Tuesday, March 12, 2013


I guess I'll do a dinner post again...  I do cook practically daily...

Japan is very close to Korea and Korean culture can be found on the TV (love story dramas) and in the food.  Basically Japanese food is very bland (a delicate palate) while Korean food is spicy (sweat while you eat).  Salty pickles are popular in Japan but in Korea a main staple is Kimchee, vegetables pickled in red pepper.

Tetsu and I have go for any kind of food and Kimchee is a favorite.

(An aside....  I remember my Caucasian father HATED Kimchee and could tell from the other end of the house when my mother even opened the jar that she'd bought.

"Get that stinky stuff out of the house!!"

Kimchee does have a high aroma...)

Anyway, this week I made the Korean dish Bibinba.  I have no idea how authentic this is but it is easy to cook (I cheat a lot again) and tasty.

The ingredients from top right are:  Kimchee.  Namueru vegetables...  We can buy these prepared in the supermarket...  Let's see, there are spicy daikon, simmered mushrooms, simmered spinach and spicy beansprouts in there.  (The vegetables can be made by simmering them in salt and mixing them with sesame seed oil.)  There is a jar of Korean Kochijan sauce; a spicy bean-paste sauce, grated garlic, sliced pork, grated sesame seeds (look at the size of that bag!  I use them in my granola regularly), and sesame seed oil.

I first mix up 1 Tablespoon sesame seed oil, 1 Tablespoon grated sesame seeds, 1 Tablespoon soy sauce, 2 Tablespoons Kochijan (or use regular miso with a bit of sugar), 1 teaspoon grated garlic.  I add the pork to this and cook it over high heat.

Japanese meats are sold mostly in paper thin slices and we really don't eat much meat in one meal.  I sort of think of meat as "flavoring". 

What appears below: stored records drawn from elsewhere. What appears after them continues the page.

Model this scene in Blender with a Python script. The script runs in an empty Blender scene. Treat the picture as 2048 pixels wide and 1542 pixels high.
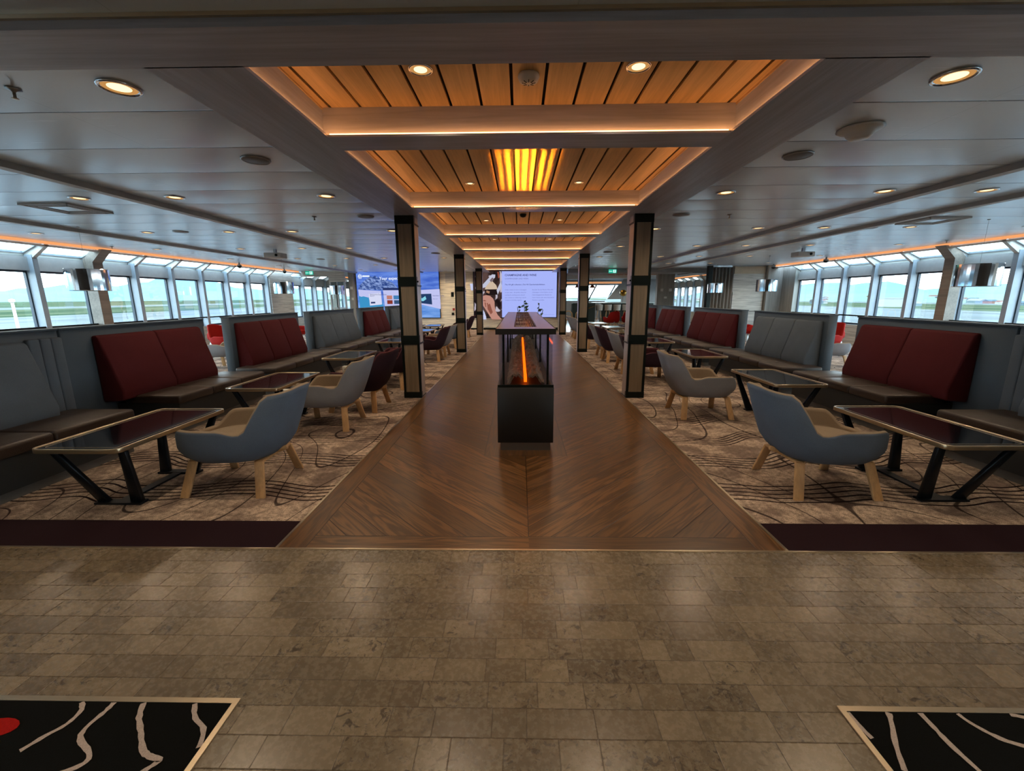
import bpy, bmesh, math, random
from mathutils import Vector, Matrix
random.seed(7)
PI = math.pi
S = bpy.context.scene
C = S.collection

# ------------------------------------------------------------------ camera, world, exposure
def setup():
    F, H, VX, VY, CX, CY, OFF = 850., 1.45, 1040., 595., 1024., 771., .055
    p = math.atan((CY-VY)/F); yaw = math.atan((VX-CX)/F*math.cos(p)); r = math.radians(.25)
    fw = Vector((-math.sin(yaw)*math.cos(p), math.cos(yaw)*math.cos(p), -math.sin(p)))
    rt0 = Vector((math.cos(yaw), math.sin(yaw), 0)); up0 = rt0.cross(fw)
    rt = rt0*math.cos(r)-up0*math.sin(r); up = up0*math.cos(r)+rt0*math.sin(r)
    cd = bpy.data.cameras.new('camera'); cam = bpy.data.objects.new('camera', cd); C.objects.link(cam)
    M = Matrix(((rt.x, up.x, -fw.x), (rt.y, up.y, -fw.y), (rt.z, up.z, -fw.z))).to_4x4()
    M.translation = Vector((-OFF, 0, H)); cam.matrix_world = M
    cd.sensor_fit = 'HORIZONTAL'; cd.sensor_width = 36; cd.lens = F/2048*36
    cd.clip_start = .05; cd.clip_end = 20000
    S.camera = cam
    w = bpy.data.worlds.new('World'); S.world = w; w.use_nodes = True
    nt = w.node_tree; nt.nodes.clear(); N = nt.nodes.new; L = nt.links.new
    tc = N('ShaderNodeTexCoord'); sx = N('ShaderNodeSeparateXYZ'); rp = N('ShaderNodeValToRGB')
    bg = N('ShaderNodeBackground'); o = N('ShaderNodeOutputWorld')
    L(tc.outputs['Generated'], sx.inputs[0]); L(sx.outputs['Z'], rp.inputs[0])
    e = rp.color_ramp.elements
    e[0].position = 0.0; e[0].color = (.80, .93, 1.0, 1)
    e[1].position = .9; e[1].color = (.44, .70, 1.0, 1)
    m = e.new(.12); m.color = (.82, .93, 1.0, 1)
    m = e.new(.4); m.color = (.60, .82, 1.0, 1)
    L(rp.outputs[0], bg.inputs[0]); bg.inputs[1].default_value = WORLD
    L(bg.outputs[0], o.inputs[0])
    sd = bpy.data.lights.new('sun', 'SUN'); sd.energy = 1.2; sd.angle = .3; sd.color = (1, .95, .88)
    so = bpy.data.objects.new('sun', sd); C.objects.link(so); so.rotation_euler = (math.radians(28), 0, math.radians(170))
    vs = S.view_settings; S.display_settings.display_device = 'sRGB'
    vs.view_transform = 'Standard'; vs.look = 'None'; vs.exposure = EXPOSURE; vs.gamma = 1; vs.use_curve_mapping = False
    cy = S.cycles
    cy.use_denoising = True; cy.max_bounces = 7; cy.diffuse_bounces = 4; cy.glossy_bounces = 4
    cy.transparent_max_bounces = 12; cy.transmission_bounces = 4; cy.sample_clamp_indirect = 6
    cy.caustics_reflective = False; cy.caustics_refractive = False
WORLD = 4.5
EXPOSURE = 1.6
SCR = 2**-1.6        # screens are set against the exposure
LAMP = 1.1        # scale of every downlight
setup()

# ------------------------------------------------------------------ node helpers
def srgb(h):
    if isinstance(h, tuple): return h
    h = h.lstrip('#'); v = [int(h[i:i+2], 16)/255 for i in (0, 2, 4)]
    return tuple((x/12.92 if x <= .04045 else ((x+.055)/1.055)**2.4) for x in v)
class G:
    """small expression graph on a material's node tree"""
    def __init__(s, nt): s.nt = nt
    def n(s, t, **k):
        n = s.nt.nodes.new(t)
        for a, v in k.items(): setattr(n, a, v)
        return n
    def lk(s, inp, v):
        if isinstance(v, V): s.nt.links.new(v.s, inp)
        elif isinstance(v, tuple) and len(v) == 3 and inp.type == 'RGBA': inp.default_value = (*v, 1)
        else: inp.default_value = v
    def m(s, op, *a):
        n = s.n('ShaderNodeMath', operation=op)
        for i, v in enumerate(a): s.lk(n.inputs[i], v)
        return V(s, n.outputs[0])
    def pos(s):
        g = s.n('ShaderNodeNewGeometry'); x = s.n('ShaderNodeSeparateXYZ'); s.nt.links.new(g.outputs['Position'], x.inputs[0])
        return [V(s, x.outputs[i]) for i in range(3)]
    def opos(s):
        g = s.n('ShaderNodeTexCoord'); x = s.n('ShaderNodeSeparateXYZ'); s.nt.links.new(g.outputs['Object'], x.inputs[0])
        return [V(s, x.outputs[i]) for i in range(3)]
    def xyz(s, x, y, z=0.):
        c = s.n('ShaderNodeCombineXYZ')
        for i, v in enumerate((x, y, z)): s.lk(c.inputs[i], v)
        return V(s, c.outputs[0])
    def noise(s, vec, scale=1., detail=2., rough=.5, dist=0.):
        n = s.n('ShaderNodeTexNoise')
        s.lk(n.inputs['Vector'], vec); n.inputs['Scale'].default_value = scale; n.inputs['Detail'].default_value = detail
        n.inputs['Roughness'].default_value = rough; n.inputs['Distortion'].default_value = dist
        return V(s, n.outputs[0])
    def rand(s, a, b=0.):
        n = s.n('ShaderNodeTexWhiteNoise', noise_dimensions='2D'); s.lk(n.inputs['Vector'], s.xyz(a, b)); return V(s, n.outputs[0])
    def vor(s, vec, scale, feature='F1'):
        n = s.n('ShaderNodeTexVoronoi', feature=feature); s.lk(n.inputs['Vector'], vec); n.inputs['Scale'].default_value = scale
        return V(s, n.outputs[0])
    def mix(s, f, a, b):
        n = s.n('ShaderNodeMix', data_type='RGBA'); s.lk(n.inputs[0], f); s.lk(n.inputs[6], a); s.lk(n.inputs[7], b)
        return V(s, n.outputs[2])
    def step(s, x, a, b):   # smooth 0..1 between a and b
        n = s.n('ShaderNodeMapRange', interpolation_type='SMOOTHSTEP'); s.lk(n.inputs[0], x)
        n.inputs[1].default_value = a; n.inputs[2].default_value = b; return V(s, n.outputs[0])
    def bump(s, h, dist=.01, strength=1.):
        n = s.n('ShaderNodeBump'); n.inputs['Strength'].default_value = strength; n.inputs['Distance'].default_value = dist
        s.lk(n.inputs['Height'], h); return V(s, n.outputs[0])
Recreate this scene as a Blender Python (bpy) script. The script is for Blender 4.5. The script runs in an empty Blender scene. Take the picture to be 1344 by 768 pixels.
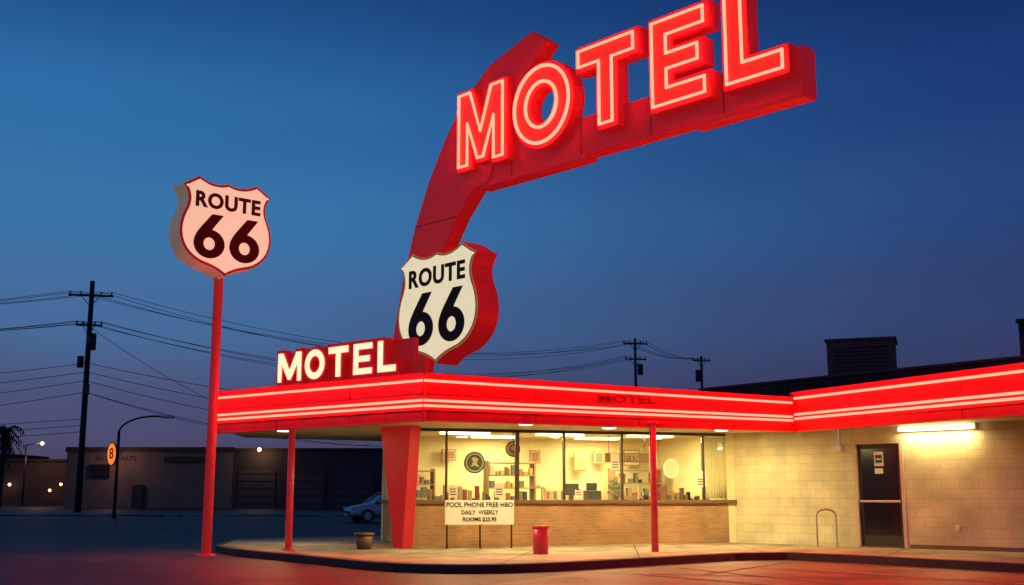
import bpy, math, random
import bmesh
from mathutils import Vector, Matrix
random.seed(7)
sc=bpy.context.scene
col=sc.collection
def lin(r,g,b):
    def f(c):
        c/=255.0
        return c/12.92 if c<=.04045 else ((c+.055)/1.055)**2.4
    return (f(r),f(g),f(b),1)
def mat(name,c,rough=.6,em=None,es=0,var=.0,vscale=3,bump=0,bscale=40,metal=0,spec=.5,grime=0):
    m=bpy.data.materials.new(name);m.use_nodes=True
    nt=m.node_tree;N=nt.nodes;L=nt.links;b=N['Principled BSDF']
    c=tuple(c[:3])+(1,)
    b.inputs['Base Color'].default_value=c
    b.inputs['Roughness'].default_value=rough
    b.inputs['Metallic'].default_value=metal
    b.inputs['Specular IOR Level'].default_value=spec
    if em:
        b.inputs['Emission Color'].default_value=tuple(em[:3])+(1,)
        b.inputs['Emission Strength'].default_value=es
    if var or bump:
        tc=N.new('ShaderNodeTexCoord')
    if var:
        n=N.new('ShaderNodeTexNoise');n.inputs['Scale'].default_value=vscale;n.inputs['Detail'].default_value=8;n.inputs['Roughness'].default_value=.65
        L.new(tc.outputs['Object'],n.inputs['Vector'])
        r=N.new('ShaderNodeValToRGB')
        r.color_ramp.elements[0].position=.3;r.color_ramp.elements[1].position=.7
        r.color_ramp.elements[0].color=tuple(x*(1-var) for x in c[:3])+(1,)
        r.color_ramp.elements[1].color=tuple(min(1,x*(1+var)) for x in c[:3])+(1,)
        L.new(n.outputs['Fac'],r.inputs['Fac'])
        out=r.outputs['Color']
        if grime:
            n3=N.new('ShaderNodeTexNoise');n3.inputs['Scale'].default_value=grime;n3.inputs['Detail'].default_value=5;n3.inputs['Distortion'].default_value=1.2
            L.new(tc.outputs['Object'],n3.inputs['Vector'])
            m3=N.new('ShaderNodeMapRange');m3.inputs['From Min'].default_value=.38;m3.inputs['From Max'].default_value=.56;m3.inputs['To Min'].default_value=.55;m3.inputs['To Max'].default_value=1.1
            L.new(n3.outputs['Fac'],m3.inputs['Value'])
            s3=N.new('ShaderNodeVectorMath');s3.operation='SCALE';L.new(out,s3.inputs[0]);L.new(m3.outputs[0],s3.inputs['Scale']);out=s3.outputs[0]
        L.new(out,b.inputs['Base Color'])
        mr=N.new('ShaderNodeMapRange');mr.inputs['To Min'].default_value=max(0.03,rough-.15);mr.inputs['To Max'].default_value=min(1,rough+.15)
        L.new(n.outputs['Fac'],mr.inputs['Value']);L.new(mr.outputs['Result'],b.inputs['Roughness'])
    if bump:
        n2=N.new('ShaderNodeTexNoise');n2.inputs['Scale'].default_value=bscale;n2.inputs['Detail'].default_value=6
        L.new(tc.outputs['Object'],n2.inputs['Vector'])
        bp=N.new('ShaderNodeBump');bp.inputs['Strength'].default_value=bump;bp.inputs['Distance'].default_value=.02
        L.new(n2.outputs['Fac'],bp.inputs['Height']);L.new(bp.outputs['Normal'],b.inputs['Normal'])
    return m
def brickmat(name,c1,c2,mort,bw,bh,msize=.012,bump=.5,rough=.75):
    m=bpy.data.materials.new(name);m.use_nodes=True
    nt=m.node_tree;N=nt.nodes;L=nt.links;b=N['Principled BSDF']
    b.inputs['Roughness'].default_value=rough
    tc=N.new('ShaderNodeTexCoord');sp=N.new('ShaderNodeSeparateXYZ');cb=N.new('ShaderNodeCombineXYZ')
    L.new(tc.outputs['Object'],sp.inputs[0]);L.new(sp.outputs['X'],cb.inputs['X']);L.new(sp.outputs['Z'],cb.inputs['Y'])
    br=N.new('ShaderNodeTexBrick');br.inputs['Scale'].default_value=1
    br.inputs['Brick Width'].default_value=bw;br.inputs['Row Height'].default_value=bh
    br.inputs['Mortar Size'].default_value=msize;br.inputs['Mortar Smooth'].default_value=.3
    br.inputs['Color1'].default_value=tuple(c1)+(1,);br.inputs['Color2'].default_value=tuple(c2)+(1,);br.inputs['Mortar'].default_value=tuple(mort)+(1,)
    L.new(cb.outputs[0],br.inputs['Vector'])
    n=N.new('ShaderNodeTexNoise');n.inputs['Scale'].default_value=1.3;n.inputs['Detail'].default_value=9;L.new(tc.outputs['Object'],n.inputs['Vector'])
    mr=N.new('ShaderNodeMapRange');mr.inputs['From Min'].default_value=.3;mr.inputs['From Max'].default_value=.7;mr.inputs['To Min'].default_value=.68;mr.inputs['To Max'].default_value=1.08
    L.new(n.outputs['Fac'],mr.inputs['Value'])
    mx=N.new('ShaderNodeVectorMath');mx.operation='SCALE';L.new(br.outputs['Color'],mx.inputs[0]);L.new(mr.outputs['Result'],mx.inputs['Scale'])
    L.new(mx.outputs[0],b.inputs['Base Color'])
    bp=N.new('ShaderNodeBump');bp.invert=True;bp.inputs['Strength'].default_value=bump;bp.inputs['Distance'].default_value=.01
    L.new(br.outputs['Fac'],bp.inputs['Height']);L.new(bp.outputs['Normal'],b.inputs['Normal'])
    return m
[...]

In the same fry pan I put in enough rice for two people.  In real Korean restaurants a burning hot stone  pot will be used instead of a fry pan.

On top of the rice I add all the vegetables, the Kimchee and the meat.  A raw egg is added and then the whole thing is cooked with a lid on top until the rice burns a little in the pan and is crispy on the bottom.  This is all mixed up and served as is in the fry pan. (The egg sort of sets as it gets mixed on the hot fry pan.)  Tetsu and I spoon out our own servings a little at a time.  Makes for pretty easy clean-up too!